The Lincoln Center players came to spread the word of American jazz to Cuban music lovers, and they found an eager audience. Cuban musicians are hungry for all the information they can get. Relatively few foreign bands visit Cuba, and the island’s Internet reach is low. (In a recent government survey less than 3 percent of Cubans said they had been online in the past year.)
Several of the teenage students who jammed with the Lincoln Center players last week said they had never used the Internet and did not have access to a computer or own an MP3 player. They relied on people who traveled overseas to share music with them, they said.
Many members of the Lincoln Center group said they were impressed by the young musicians who performed at workshops, sat in on rehearsals and filled the hotel lobby at night to pepper them with questions. “I love their talent, their attitude, their seriousness and their culture,” said Carlos Henriquez, the Lincoln Center bass player. “Their dedication is unbelievable. We don’t get that in the States.”
There was much talk of bridges last week: the one between Cuba and the United States, and the one between Afro-Cuban music and American jazz.
Jazz at Lincoln Center came trundling over that bridge on Oct. 2 to jam with Cuban stars and teenage students, to give a workshop for children and to perform four concerts with a lineup of Cuban players that included Chucho Valdés; Eliade Terry, known as Don Pancho, the country’s foremost chekeré player; Bobby Carcassés; and Orlando Valle, known as Maraca.
“The bridge was built when Chano Pozo and Dizzy started doing their thing — even before that,” said Mr. Henriquez, referring to the historic collaboration in the late 1940s between that Cuban percussionist and Dizzy Gillespie. “What we’ve done this week is repave the bridge.”
This was possible partly because American officials are interpreting travel restrictions less rigidly under President Obama than they did under George W. Bush. They are letting more Cuban artists visit America, and vice versa.
Now that the bridge is in use again, the musicians wondered how to keep the traffic flowing. Mr. Valdés, the veteran pianist and co-artistic director of the residency, said the next step would be to get American musicians to come to Havana’s jazz festival in December. The festival has flagged in recent years, as it became difficult for the Americans to attend after President Bush tightened travel restrictions in 2003.

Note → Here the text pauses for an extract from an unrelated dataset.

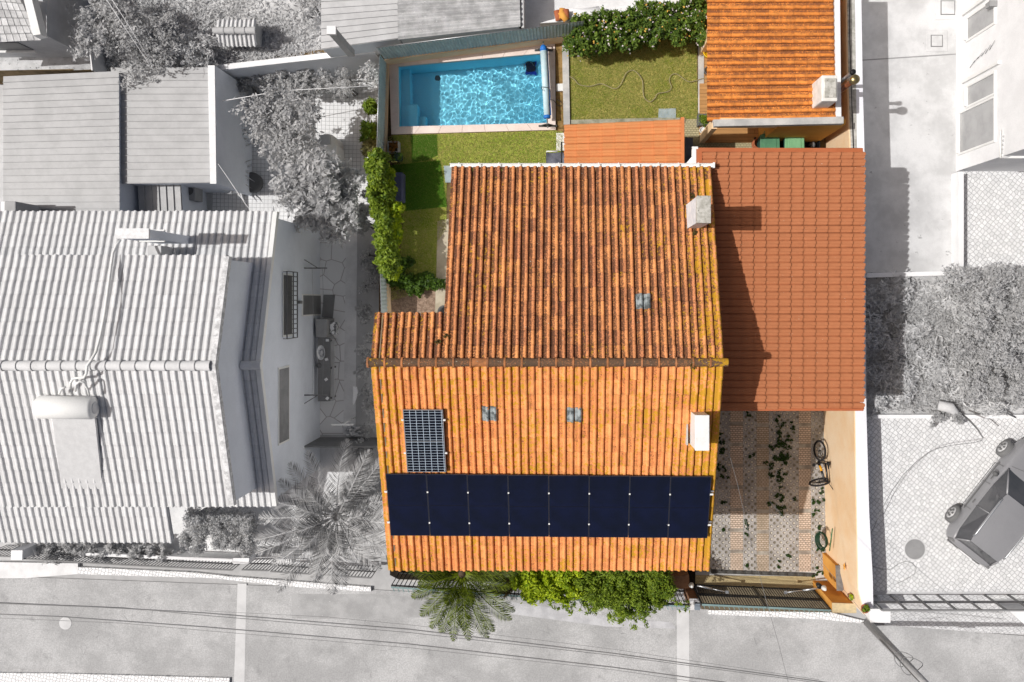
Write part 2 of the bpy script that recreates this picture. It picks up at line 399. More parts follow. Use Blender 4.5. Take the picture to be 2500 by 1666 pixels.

“Let anyone come who wants to come,” Mr. Valdés said during a rehearsal break last week. “I would open the door really wide.”
Mr. Valdés also wants to see more Cubans and Americans participating in exchange programs. “Imagine if we could get Americans coming here to study Afro-Cuban rhythms, coming and going without any kind of problem, without politics getting in the way,” he said. “That would be my dream.”
For about 200 years Afro-Cuban rhythms nourished the American music from which jazz emerged, as commerce and people flowed freely between Havana and New Orleans. But that rich trade was essentially shut down when the United States severed diplomatic and commercial ties with Cuba and its Communist leader, Fidel Castro, in the early 1960s.
The two cities may be cut off from each other, but the spirit of New Orleans was present in Havana during the Lincoln Center residency. “I see many things here that are exactly like New Orleans: the architecture, the feeling of the people, the climate, the community,” said Mr. Marsalis, a native of New Orleans.
He pointed to the shared African roots of the roll call, in which New Orleans musicians call the names of deceased players, and the Yoruba blessing sung in Cuban rumba; and to the influence the Cuban habanera rhythm had on ragtime. “Cuban music is in the roots of our music. This is an opportunity to reconnect, to deepen our communality” he said.
So it was fitting that the penultimate event of the residency should include a New Orleans-style parade. On Saturday the players treated 1,500 music students from five schools around Havana to a workshop at the Mella Theater, dissecting the “three pillars” of jazz — swing, blues and improvisation — and bringing students onstage to play with them.
At the end the audience danced and clapped as the Americans played blues and paraded through the auditorium, trailing a line of Cuban trumpeters, violinists, clarinetists and saxophonists.
And then the band marched out of the theater, through the stage door and into the warm Havana afternoon, still tooting their horns, dancers twirling handkerchiefs behind them. A crowd waved and cheered as the musicians headed to their bus.
Then the sound of brass trailed off, and the players were gone.